The talks with Thatcher and Sir Geoffrey Howe, the Foreign Secretary, came on the first day of Peres’ five-day visit. The only previous official visit here by an Israeli Premier took place in 1977 when the newly-elected Menachem Begin met then-British Premier James Callaghan.

Peres arrived from Holland under close security last night amid heightened diplomatic activity over the Middle East. Shortly before his arrival, King Hussein of Jordan left Britain after one of his frequent private visits. His departure ended speculation that he and Peres might hold a secret meeting here.

Both men, however, were in contact through the good offices of U.S. Assistant Secretary of State Richard Murphy, who will meet Peres tonight for the second time in four days. On Sunday, he met with Peres in Holland following a meeting with Hussein in London Saturday.

Thatcher, a member of the Conservative Friends of Israel and a personal friend of King Hussein, is also in a position to play a mediating role, having met the Jordanian King during his latest visit.


Some of the new ideas discussed at her meeting with Peres this morning were expected to be spelled out publicly later today when the Israeli Prime Minister delivers a key political lecture at the Royal Institution of International Affairs.

It is expected to be along the lines of an article Peres wrote in The Times of London suggesting ways to exploit “the signs of a promising opening in Jordan.” Step one, Peres wrote, would be for all sides to renounce the use of violence.

“All states concerned could then convene around a negotiating table in any location mutually agreed upon. In this spirit, I reaffirm my willingness to go to Amman for the first round of talks,” Peres said. The negotiations should be direct and free of external pressures and preconditions, he stressed.

On the thorny issue of Palestinian representation, Peres did not explicitly veto official representatives of the Palestine Liberation Organization. Instead he said: “We have recognized the right of non-PLO Palestinians to participate in the negotiations. These mutually agreed representatives would be an integral part of the Jordanian-Palestinian delegation.”

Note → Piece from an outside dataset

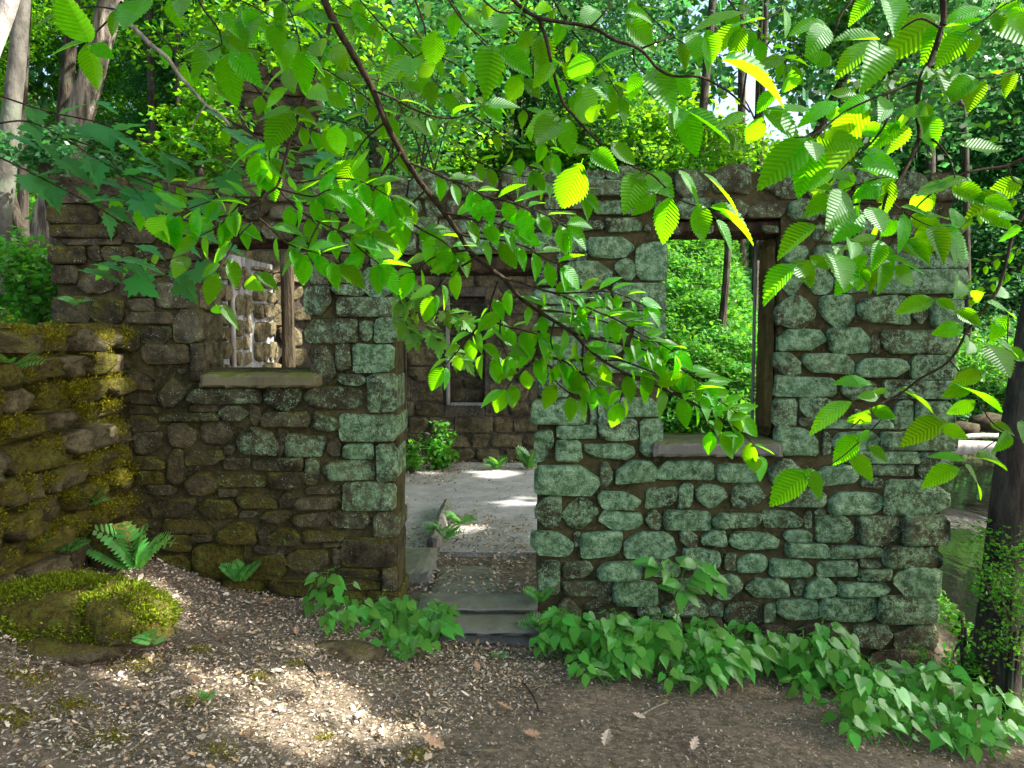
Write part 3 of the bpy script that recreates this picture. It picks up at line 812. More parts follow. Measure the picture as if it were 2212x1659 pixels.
for (u, v, r) in ((60, 1470, .10), (150, 1530, .09), (420, 1520, .07), (300, 1445, .12), (430, 1410, .06), (560, 1470, .06), (640, 1440, .05), (30, 1560, .1), (480, 1630, .07), (240, 1600, .08), (360, 1370, .06), (700, 1600, .05), (900, 1640, .05)):
    q = ground_at(u, v)
    for _ in range(int(5200 * r * r) + 30):
        x, y = q.x + rnd.gauss(0, r * .5), q.y + rnd.gauss(0, r * .5)
        ground_tufts.append((Vector((x, y, gz(x, y) + .012)), Vector((0, 0, 1))))
moss('moss', ground_tufts, 'moss', 'olive moss patches on the ground before the mossy boulder', 6, .55)
moss('moss', tuft_sites, 'moss_bright', 'bright green yellow moss carpeting the boulder')

# ------------------------------------------------------------------ steps, floor
st = thing('door_steps', 'two low worn concrete steps leading into the doorway', 'steps', (0, 5.4, .1))
xl, xr = px(905, 1370, 5.4).x, px(1172, 1370, 5.4).x
V, F = rough_block(xl, xr, -.02, .36, .085, .138, 31, .006, 16, 5, 2); add('tread', me_new('tread', V, F, M['step']), st)
V, F = rough_block(xl + .02, xr - .02, .035, .36, -.14, .083, 41, .006, 16, 3, 3); add('riser', me_new('riser', V, F, M['step']), st)
V, F = rough_block(xl - .05, xr - .02, .24, .58, .158, .196, 32, .005, 16, 4, 2); add('tread', me_new('tread', V, F, M['step']), st)
V, F = rough_block(xl - .04, xr - .03, .30, .58, .10, .156, 42, .004, 16, 3, 2); add('riser', me_new('riser', V, F, M['step']), st)
V, F = rough_block(-.62, -.10, 5.97, 6.75, FLOOR - .1, FLOOR + .012, 33, .008, 8, 8, 2)
tag(add('threshold_slab', me_new('threshold_slab', V, F, M['step'])), 'cracked concrete slab behind the top step', 'slab')
V, F = rough_block(-2.9, 2.3, 7.2, 12.0, FLOOR - .1, FLOOR, 34, .012, 26, 16, 1)
tag(add('floor', me_new('floor', V, F, M['slab'])), kind='structure')
kb = px(930, 1200, 6.6)
V, F = rough_block(kb.x - .35, kb.x + .03, 6.3, 7.05, FLOOR - .1, FLOOR + .09, 35, .012, 6, 8, 2)
tag(add('kerb_block', me_new('kerb_block', V, F, M['step'])), 'low broken concrete kerb inside the doorway beside the pier', 'concrete block')
V, F = rough_block(kb.x - .10, kb.x + .02, 7.2, 8.9, FLOOR - .1, FLOOR + .13, 36, .014, 2, 14, 3)
tag(add('kerb_block', me_new('kerb_block', V, F, M['step'])), 'long low concrete kerb running back over the ruin floor', 'concrete block')

# ------------------------------------------------------------------ leaf litter
def litter(name, X, Y, Z, size, tint, label):
    n = len(X)
    a = npr.uniform(0, 2 * np.pi, n); tilt = npr.normal(0, .38, (n, 2))
    N = unit(np.stack([tilt[:, 0], tilt[:, 1], np.ones(n)], 1))
    D = np.stack([np.cos(a), np.sin(a), np.zeros(n)], 1); D = unit(D - N * np.sum(D * N, 1, keepdims=True)); S = np.cross(N, D)
    asp = npr.uniform(.35, .8, n); cu = npr.normal(0, .32, n)
    C = np.stack([X, Y, Z], 1)
    prof = [(-1, 0), (-.35, .8), (.45, .7), (1, .05), (.4, -.75), (-.4, -.65)]
    ring = []
    for (l, w) in prof:
        jl = l + npr.normal(0, .12, n); jw = w + npr.normal(0, .12, n)
        ring.append(C + D * (jl * size)[:, None] + S * (jw * size * asp)[:, None] + N * ((cu * (np.abs(jl) * .6 + np.abs(jw) * .5) * size))[:, None])
    Vv = np.stack(ring, 1).reshape(-1, 3)
    b = np.arange(n)[:, None] * 6
    Fq = np.concatenate([b + np.array([[0, 1, 4, 5]]), b + np.array([[1, 2, 3, 4]])], 0)
    me = me_np(name, Vv, Fq, M['litter'])
    at = me.attributes.new('tint', 'FLOAT_COLOR', 'POINT')
    c4 = np.concatenate([np.repeat(tint, 6, 0), np.ones((n * 6, 1))], 1).astype(np.float32)
    at.data.foreach_set('color', c4.ravel())
    return tag(add(name, me), label, 'leaf litter', kind='stuff')
pal = np.array([(.31, .235, .155), (.24, .185, .125), (.39, .315, .225), (.48, .41, .33), (.17, .13, .085), (.33, .215, .11), (.35, .305, .245), (.10, .08, .055)])
def scatter(n, x0, x1, y0, y1):
    return npr.uniform(x0, x1, n), npr.uniform(y0, y1, n)
X1, Y1 = scatter(125000, -3.0, 3.4, 2.4, 5.78)
Z1 = H(X1, Y1)
leafy = sstep(.35, -.35, X1 - .12 * (Y1 - 4) + .25 * np.sin(Y1 * 2.1))      # the path on the doorstep side is trodden to soil
patch = sstep(-.5, .45, np.sin(X1 * 4.1 + 2.2 * np.sin(Y1 * 2.7)) * np.cos(Y1 * 5.3 + 1.4 * np.sin(X1 * 3.3)) + .35 * leafy)
keep = npr.random(len(X1)) < (.75 + .25 * leafy) * (.50 + .50 * patch)
X1, Y1, Z1, leafy = X1[keep], Y1[keep], Z1[keep], leafy[keep]
sz = (.0025 + .0105 * npr.random(len(X1)) ** 2.4) * (.72 + .43 * leafy) * np.where(npr.random(len(X1)) < .04, 2.0, 1)
ti = pal[npr.integers(0, 8, len(X1))] * npr.uniform(.8, 1.5, (len(X1), 1)) * (.80 + .50 * leafy)[:, None]
litter('leaf_litter', X1, Y1, Z1 + npr.uniform(.004, .028, len(X1)), sz, ti, 'dry brown leaf litter covering the ground in front of the wall')
X2, Y2 = scatter(20000, -2.6, 2.2, 5.95, 9.6)
p_ = .9 - .9 * sstep(7.4, 8.8, Y2 + .5 * np.sin(X2 * 3)) + .03
k_ = npr.random(len(X2)) < p_
X2, Y2 = X2[k_], Y2[k_]
X3, Y3 = scatter(2500, -2.8, 2.2, 11.1, 11.95); X3b, Y3b = scatter(1400, -1.9, -.7, 10.2, 11.9); X3c, Y3c = scatter(500, -2.5, 2, 9.2, 11.5)
X2 = np.concatenate([X2, X3, X3b, X3c]); Y2 = np.concatenate([Y2, Y3, Y3b, Y3c])
litter('floor_litter', X2, Y2, FLOOR + npr.uniform(.004, .03, len(X2)), npr.uniform(.007, .022, len(X2)), pal[npr.integers(0, 8, len(X2))] * npr.uniform(.8, 1.5, (len(X2), 1)), 'dead leaves and debris drifted over the ruin floor')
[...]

He also sounded somewhat flexible on the framework of the negotiations, saying Israel welcomed the support of all states in efforts to reach a peace treaty. He called on all permanent members of the UN Security Council to help promote direct negotiations even through an international forum if need be. But he made clear that this depended on the Soviet Union’s agreement to restore diplomatic ties with Jerusalem.


In his visit, part of a West European tour taking in The Netherlands and West Germany, Peres is attempting to seize the diplomatic initiative after several years in which Israel appeared to be on the defensive in the international arena.

His warning this morning, that “time is running out” to avoid renewed conflict in the Middle East, is a theme heard far more often over the years from King Hussein than from Israeli leaders.

Some British diplomats interpret it as a partial reference to Israel’s domestic political setup. They say Peres might be hinting that the peace process could become more difficult when he hands over leadership of the unity coalition Cabinet next October to Yitzhak Shamir, leader of the rightwing Likud.